- **Dataset excerpt**:
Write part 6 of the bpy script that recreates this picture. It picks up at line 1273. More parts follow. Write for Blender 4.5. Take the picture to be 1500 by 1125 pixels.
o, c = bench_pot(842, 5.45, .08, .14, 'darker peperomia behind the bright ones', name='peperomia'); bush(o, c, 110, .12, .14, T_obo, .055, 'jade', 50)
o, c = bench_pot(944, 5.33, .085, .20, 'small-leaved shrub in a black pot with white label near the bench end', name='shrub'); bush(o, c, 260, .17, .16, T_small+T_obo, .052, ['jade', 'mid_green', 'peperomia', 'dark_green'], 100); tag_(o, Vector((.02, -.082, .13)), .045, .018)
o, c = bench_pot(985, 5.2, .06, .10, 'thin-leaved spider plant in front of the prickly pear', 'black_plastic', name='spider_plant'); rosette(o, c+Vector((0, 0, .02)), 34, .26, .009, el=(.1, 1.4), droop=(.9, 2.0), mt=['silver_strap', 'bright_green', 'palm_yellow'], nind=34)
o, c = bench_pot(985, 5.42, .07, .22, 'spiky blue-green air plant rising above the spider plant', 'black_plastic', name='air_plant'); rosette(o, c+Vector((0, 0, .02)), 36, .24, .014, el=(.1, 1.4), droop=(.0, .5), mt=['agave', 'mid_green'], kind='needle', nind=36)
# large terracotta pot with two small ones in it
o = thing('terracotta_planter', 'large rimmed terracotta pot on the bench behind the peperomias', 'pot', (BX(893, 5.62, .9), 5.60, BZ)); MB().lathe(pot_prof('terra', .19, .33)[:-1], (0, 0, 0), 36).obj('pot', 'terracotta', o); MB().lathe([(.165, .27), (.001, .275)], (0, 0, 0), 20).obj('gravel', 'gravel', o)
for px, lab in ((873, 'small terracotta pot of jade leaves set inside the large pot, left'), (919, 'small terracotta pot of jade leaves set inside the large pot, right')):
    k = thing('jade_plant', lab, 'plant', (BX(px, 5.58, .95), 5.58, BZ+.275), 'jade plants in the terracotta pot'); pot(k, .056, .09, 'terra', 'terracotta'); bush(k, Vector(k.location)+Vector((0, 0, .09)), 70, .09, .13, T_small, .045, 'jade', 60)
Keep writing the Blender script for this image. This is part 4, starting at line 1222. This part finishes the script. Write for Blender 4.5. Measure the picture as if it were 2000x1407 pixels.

- **Your objective**:
Go through the material and copy out every line with "Blender" in it.

- **Problem solution**:
Write part 6 of the bpy script that recreates this picture. It picks up at line 1273. More parts follow. Write for Blender 4.5. Take the picture to be 1500 by 1125 pixels.
Keep writing the Blender script for this image. This is part 4, starting at line 1222. This part finishes the script. Write for Blender 4.5. Measure the picture as if it were 2000x1407 pixels.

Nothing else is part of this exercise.